A tale of two indicators – what to make of the latest construction PMI and orders figures
When construction indicators point in different directions what are we to make of it?
The February Markit/CIPS purchasing managers’ index released today is very bullish, suggesting the best growth for 14 months and the best month for new business for 21 months.
Meanwhile, the official ONS construction new orders figures for the final quarter of last year were very downbeat. They showed a gloomier picture, with orders down on the previous quarter by 2.5%, down 15.4% on a year earlier.
And comparing 2011 with 2010 we have to accept the rather sobering figure that orders were 14.1% down.
So what does it all mean? Are things getting better or are they about to get worse?
The first thing to say, the stock point, is that looking at one month or one quarter in isolation is a fool’s game. Things need to be seen in context.
The second point to make is that the PMI and the orders figures cover slightly different times and measure different things.
That out of the way what can we say that might add some meaning?
Let’s deal with the PMI index which rose from 51.4 to 54.3 against a benchmark of 50 for no growth. That’s not a super-strong growth reading, but it’s suggestive of significant growth in the industry in February.
For me, the index runs rather high historically and I tend to mentally rebase the figure, so perhaps anything above 52 rather than 50 might be a positive reading for the index in my mind at the moment.
Another point to make about the index is that it does not really tell us that much about level, rather about direction of travel and the expected direction of travel. So it is less of an indicator of where we are relative to where we were. It is more an indicator of where we are going and likely to be heading in the future.
Taking all that into account, there is an interesting point to note. The firms on the survey panel are still on balance looking to shed labour. That’s a pretty strong indicator of their view of the growth rate and prospects.

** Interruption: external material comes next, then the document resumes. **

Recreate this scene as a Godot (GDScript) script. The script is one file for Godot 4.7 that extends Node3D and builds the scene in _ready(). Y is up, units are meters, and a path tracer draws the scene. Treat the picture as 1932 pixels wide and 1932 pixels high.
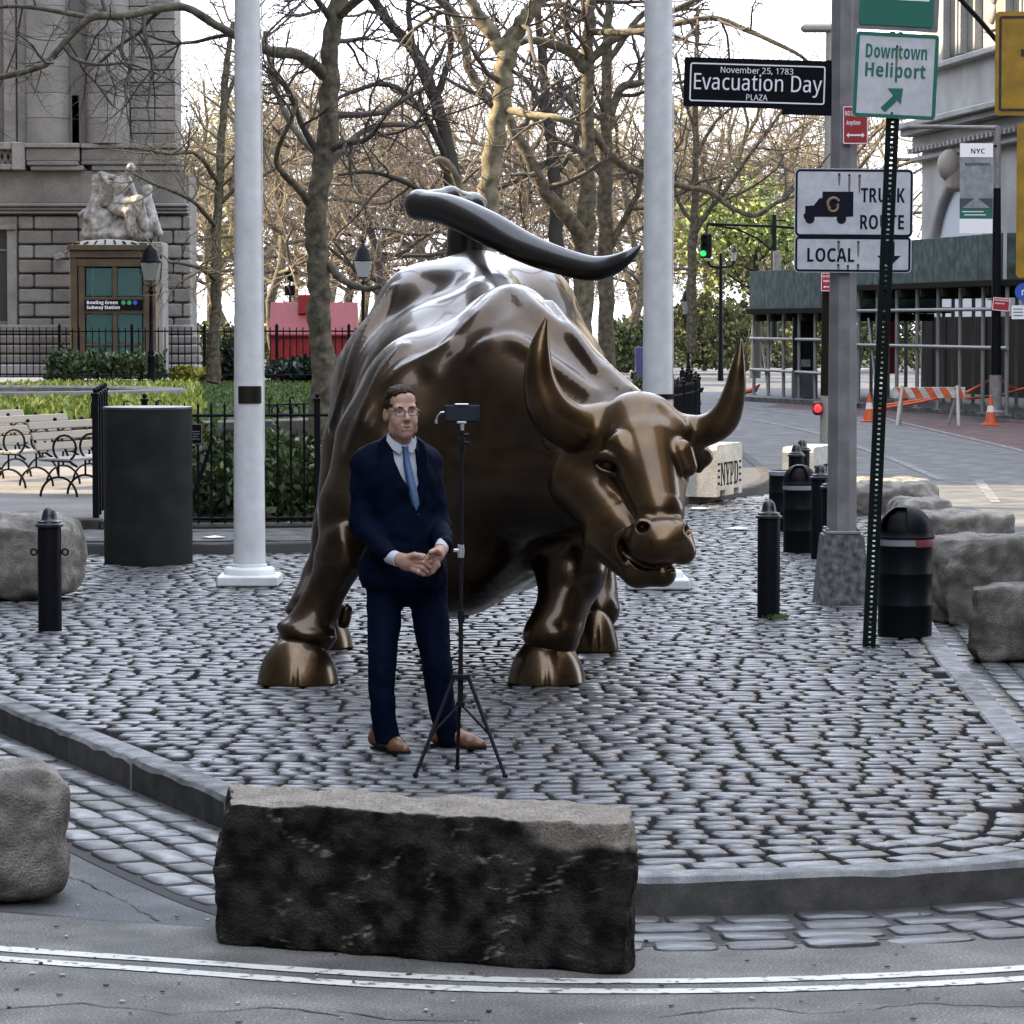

What’s more all sectors recorded – commercial, civils and housing – were up in February, so we might be seeing some coordination effects that might be creating a blip in the month.
So, my advice is not to get too excited about this one month’s PMI data.
Likewise I would suggest not getting too gloomy about the new orders figures, although there is plenty to get gloomy about. The drop of 15.4% on the same period a year ago is a base effect issue. Orders blipped in the final quarter of 2010 after the mid year hiatus created by the change of administration.
What interests me is the level of orders now compared with the boom. Orders are coming in at about 40% below the peak level.
Now the heterogeneity of orders – in both type and timing – means that they pass through the system and turn into output at greatly varying rates. So a 40% drop in orders does not necessarily mean a 40% drop in output will follow in orderly fashion. Certainly tracking the historic data for orders and output of new work only suggests that the drop in orders during a recession tends to be far more potent than the drop in output.
There are other effects which create disparities between the orders and output figures, but now is not the time to discuss those, but it is worth noting the fact that they exist.
Certainly what we see from the historic time series graph (note: these should be treated with some caution) is that recessions appear to create far greater collapses in orders than in output in the near term, which is to be expected.
All that said the two series are not so disconnected that a drop of the magnitude we have experienced in the orders figures would not profoundly dent output.
Of particular note when we examine the data more closely is the rapid rise in the proportion of large contracts as the industry entered the recession. In the period 2003 to 2007 the top 50 contracts accounted for about 20%, between 2008 and 2010 the proportion rose to about nearer 30%.
This in part explains why big contractors were slower to squeal about the recession. But it also suggests that the fillip they received in their forward order books from that splurge of big contracts will fade, leaving a hole in the pipeline of work down the line.
To help get a better idea of what happening I have posted some graphs below.
The sector split of orders is very clear. We are witnessing a rapid decline in public funded work after the boost caused by the post-credit-crunch stimulus. However, what is concerning is that private sector orders, on which the industry will rely for growth, remain pretty much flat.
The lift in the orders for housing we saw in the latter part of 2010 was in large part down to the industry rebuilding its production pipeline after destocking in the wake of the crash and was entirely predictable. Given the low level of completions, these latest figures provide little hope that house building numbers will bounce back as the Government hopes.
Meanwhile, we see that orders for infrastructure work are very bouncy and, while there may be some solace in growth in this sector, the future is still regarded by many in the sector as very uncertain.
Looked at regionally there are few surprises. London and the South East are performing most promisingly, while most other parts of Britain appear to be in decline.
Overall the pattern of orders does not bode well and does seem to strongly support the view of most industry forecasters that construction will continue to dip into recession.